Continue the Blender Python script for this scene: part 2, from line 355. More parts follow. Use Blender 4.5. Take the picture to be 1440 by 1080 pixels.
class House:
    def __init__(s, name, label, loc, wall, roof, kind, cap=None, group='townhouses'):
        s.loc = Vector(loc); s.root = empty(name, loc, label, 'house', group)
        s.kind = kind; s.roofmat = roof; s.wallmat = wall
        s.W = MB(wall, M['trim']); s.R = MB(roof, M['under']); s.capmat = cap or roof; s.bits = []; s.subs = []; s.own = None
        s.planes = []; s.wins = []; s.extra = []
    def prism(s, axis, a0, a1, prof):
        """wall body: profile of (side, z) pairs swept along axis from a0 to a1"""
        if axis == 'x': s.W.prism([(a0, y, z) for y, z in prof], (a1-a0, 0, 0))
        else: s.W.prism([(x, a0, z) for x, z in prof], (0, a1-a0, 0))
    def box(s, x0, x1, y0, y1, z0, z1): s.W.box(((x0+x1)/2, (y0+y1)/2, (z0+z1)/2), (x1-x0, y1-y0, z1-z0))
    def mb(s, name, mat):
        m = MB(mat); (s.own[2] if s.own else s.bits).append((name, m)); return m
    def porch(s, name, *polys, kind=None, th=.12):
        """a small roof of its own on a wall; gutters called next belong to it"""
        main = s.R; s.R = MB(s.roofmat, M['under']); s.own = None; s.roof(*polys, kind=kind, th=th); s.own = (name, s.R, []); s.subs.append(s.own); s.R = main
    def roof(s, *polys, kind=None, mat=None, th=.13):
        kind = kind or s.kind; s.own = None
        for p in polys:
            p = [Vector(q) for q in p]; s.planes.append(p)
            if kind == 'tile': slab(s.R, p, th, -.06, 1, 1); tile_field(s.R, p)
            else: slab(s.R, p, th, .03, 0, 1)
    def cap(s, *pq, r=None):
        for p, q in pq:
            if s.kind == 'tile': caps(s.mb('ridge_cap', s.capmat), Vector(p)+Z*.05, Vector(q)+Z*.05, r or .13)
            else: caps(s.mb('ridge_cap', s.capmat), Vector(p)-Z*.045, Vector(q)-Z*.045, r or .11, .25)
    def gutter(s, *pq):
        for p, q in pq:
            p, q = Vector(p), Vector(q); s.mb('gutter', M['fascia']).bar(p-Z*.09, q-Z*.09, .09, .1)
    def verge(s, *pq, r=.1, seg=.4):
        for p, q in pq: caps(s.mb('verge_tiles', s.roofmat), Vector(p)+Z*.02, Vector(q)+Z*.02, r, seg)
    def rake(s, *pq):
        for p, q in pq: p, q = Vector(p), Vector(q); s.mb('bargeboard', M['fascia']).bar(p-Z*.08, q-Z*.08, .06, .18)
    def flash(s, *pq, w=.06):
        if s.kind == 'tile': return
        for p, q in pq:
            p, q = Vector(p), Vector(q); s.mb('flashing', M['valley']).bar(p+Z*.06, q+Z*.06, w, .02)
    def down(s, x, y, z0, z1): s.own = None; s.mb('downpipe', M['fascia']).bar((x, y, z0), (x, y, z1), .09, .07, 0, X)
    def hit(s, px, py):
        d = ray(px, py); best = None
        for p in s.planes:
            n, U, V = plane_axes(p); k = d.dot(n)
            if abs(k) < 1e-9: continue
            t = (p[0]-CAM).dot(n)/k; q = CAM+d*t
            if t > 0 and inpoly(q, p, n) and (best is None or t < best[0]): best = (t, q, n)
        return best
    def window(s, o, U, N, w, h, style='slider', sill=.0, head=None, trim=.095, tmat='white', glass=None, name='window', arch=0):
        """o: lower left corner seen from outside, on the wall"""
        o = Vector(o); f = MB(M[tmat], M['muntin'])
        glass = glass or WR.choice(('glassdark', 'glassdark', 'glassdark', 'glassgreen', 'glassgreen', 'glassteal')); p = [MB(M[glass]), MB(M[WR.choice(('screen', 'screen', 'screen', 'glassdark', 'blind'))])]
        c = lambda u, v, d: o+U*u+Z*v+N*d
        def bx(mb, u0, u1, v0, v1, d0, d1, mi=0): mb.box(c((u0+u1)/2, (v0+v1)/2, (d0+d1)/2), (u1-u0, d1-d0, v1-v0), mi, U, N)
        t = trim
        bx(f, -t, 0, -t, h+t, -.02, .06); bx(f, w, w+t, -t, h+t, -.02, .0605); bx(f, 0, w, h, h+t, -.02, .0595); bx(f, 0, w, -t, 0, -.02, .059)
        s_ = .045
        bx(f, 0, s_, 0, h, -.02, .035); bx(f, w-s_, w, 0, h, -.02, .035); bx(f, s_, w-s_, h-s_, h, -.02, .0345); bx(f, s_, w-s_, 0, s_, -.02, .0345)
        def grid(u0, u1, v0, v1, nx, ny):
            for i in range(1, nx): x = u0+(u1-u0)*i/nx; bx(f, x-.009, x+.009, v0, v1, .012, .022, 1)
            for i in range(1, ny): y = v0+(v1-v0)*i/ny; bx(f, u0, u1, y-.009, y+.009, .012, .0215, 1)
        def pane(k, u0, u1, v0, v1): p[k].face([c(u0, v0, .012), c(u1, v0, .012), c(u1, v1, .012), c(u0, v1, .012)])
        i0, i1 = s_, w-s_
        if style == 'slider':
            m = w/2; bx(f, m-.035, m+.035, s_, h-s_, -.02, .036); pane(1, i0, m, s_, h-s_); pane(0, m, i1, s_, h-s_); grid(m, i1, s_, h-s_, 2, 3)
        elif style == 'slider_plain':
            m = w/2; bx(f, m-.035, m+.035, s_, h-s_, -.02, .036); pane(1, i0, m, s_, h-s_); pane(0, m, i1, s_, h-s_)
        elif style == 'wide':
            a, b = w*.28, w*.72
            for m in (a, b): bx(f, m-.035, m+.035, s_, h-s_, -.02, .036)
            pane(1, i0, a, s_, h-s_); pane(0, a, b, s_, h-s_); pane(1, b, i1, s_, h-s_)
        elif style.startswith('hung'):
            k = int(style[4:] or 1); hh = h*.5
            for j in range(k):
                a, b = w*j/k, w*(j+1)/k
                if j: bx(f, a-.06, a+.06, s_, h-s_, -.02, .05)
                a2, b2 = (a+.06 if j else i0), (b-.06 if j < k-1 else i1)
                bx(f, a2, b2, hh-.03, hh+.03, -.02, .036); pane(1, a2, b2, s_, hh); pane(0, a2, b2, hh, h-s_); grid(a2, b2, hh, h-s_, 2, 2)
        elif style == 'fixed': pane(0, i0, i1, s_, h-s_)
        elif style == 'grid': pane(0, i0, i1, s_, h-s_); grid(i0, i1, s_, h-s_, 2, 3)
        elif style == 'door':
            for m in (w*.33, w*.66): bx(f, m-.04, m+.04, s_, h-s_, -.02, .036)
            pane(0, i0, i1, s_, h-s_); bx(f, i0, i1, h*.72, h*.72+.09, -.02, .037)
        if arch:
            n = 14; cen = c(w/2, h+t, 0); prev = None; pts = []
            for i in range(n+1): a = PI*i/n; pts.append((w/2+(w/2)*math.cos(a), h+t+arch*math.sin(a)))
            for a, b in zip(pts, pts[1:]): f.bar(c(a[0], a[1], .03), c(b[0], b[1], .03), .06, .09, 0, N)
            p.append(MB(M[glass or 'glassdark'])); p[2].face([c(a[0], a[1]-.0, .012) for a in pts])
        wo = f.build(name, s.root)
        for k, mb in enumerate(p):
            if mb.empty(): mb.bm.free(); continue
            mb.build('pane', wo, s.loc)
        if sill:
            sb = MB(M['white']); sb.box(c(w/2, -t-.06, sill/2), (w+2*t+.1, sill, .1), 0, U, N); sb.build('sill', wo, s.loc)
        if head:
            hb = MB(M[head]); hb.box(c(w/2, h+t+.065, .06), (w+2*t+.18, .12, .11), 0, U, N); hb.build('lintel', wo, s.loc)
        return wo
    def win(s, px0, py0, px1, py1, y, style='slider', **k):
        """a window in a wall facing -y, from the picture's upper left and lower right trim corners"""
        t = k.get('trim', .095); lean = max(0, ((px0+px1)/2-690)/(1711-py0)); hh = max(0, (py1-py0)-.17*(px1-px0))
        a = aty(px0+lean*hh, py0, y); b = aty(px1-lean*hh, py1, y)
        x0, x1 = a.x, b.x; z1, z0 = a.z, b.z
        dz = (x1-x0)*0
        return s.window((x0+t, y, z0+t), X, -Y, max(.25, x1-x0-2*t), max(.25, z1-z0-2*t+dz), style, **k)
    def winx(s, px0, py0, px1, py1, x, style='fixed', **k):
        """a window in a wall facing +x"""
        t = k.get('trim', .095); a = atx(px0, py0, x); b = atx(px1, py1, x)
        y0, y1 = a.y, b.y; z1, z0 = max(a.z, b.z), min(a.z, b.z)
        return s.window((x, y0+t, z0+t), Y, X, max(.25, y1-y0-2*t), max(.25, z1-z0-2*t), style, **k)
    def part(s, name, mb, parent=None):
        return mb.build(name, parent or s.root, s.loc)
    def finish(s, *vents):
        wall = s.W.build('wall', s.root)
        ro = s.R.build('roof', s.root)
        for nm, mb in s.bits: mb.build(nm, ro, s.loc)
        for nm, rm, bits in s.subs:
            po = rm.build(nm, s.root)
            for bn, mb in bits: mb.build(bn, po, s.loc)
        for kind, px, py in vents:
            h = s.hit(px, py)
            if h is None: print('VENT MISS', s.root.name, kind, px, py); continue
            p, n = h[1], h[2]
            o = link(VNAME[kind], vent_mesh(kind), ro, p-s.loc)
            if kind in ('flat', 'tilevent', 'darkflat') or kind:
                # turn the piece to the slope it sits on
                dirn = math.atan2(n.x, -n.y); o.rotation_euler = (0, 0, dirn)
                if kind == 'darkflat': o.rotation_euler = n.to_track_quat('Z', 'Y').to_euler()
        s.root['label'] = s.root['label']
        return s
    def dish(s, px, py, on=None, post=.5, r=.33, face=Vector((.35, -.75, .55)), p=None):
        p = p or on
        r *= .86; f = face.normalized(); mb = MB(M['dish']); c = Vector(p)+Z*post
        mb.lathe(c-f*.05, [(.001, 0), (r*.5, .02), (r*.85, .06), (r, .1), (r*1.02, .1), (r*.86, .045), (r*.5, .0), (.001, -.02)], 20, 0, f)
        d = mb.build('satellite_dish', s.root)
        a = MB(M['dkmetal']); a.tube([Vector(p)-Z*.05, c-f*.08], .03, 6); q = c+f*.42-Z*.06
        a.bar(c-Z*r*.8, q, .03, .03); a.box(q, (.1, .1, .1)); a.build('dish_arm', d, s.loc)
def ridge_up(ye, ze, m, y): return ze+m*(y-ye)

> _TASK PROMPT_
Select every line above that contains the word "from", and copy it.

> _ANSWER TO THIS EXERCISE_
Continue the Blender Python script for this scene: part 2, from line 355. More parts follow. Use Blender 4.5. Take the picture to be 1440 by 1080 pixels.
        """wall body: profile of (side, z) pairs swept along axis from a0 to a1"""
        """o: lower left corner seen from outside, on the wall"""
        """a window in a wall facing -y, from the picture's upper left and lower right trim corners"""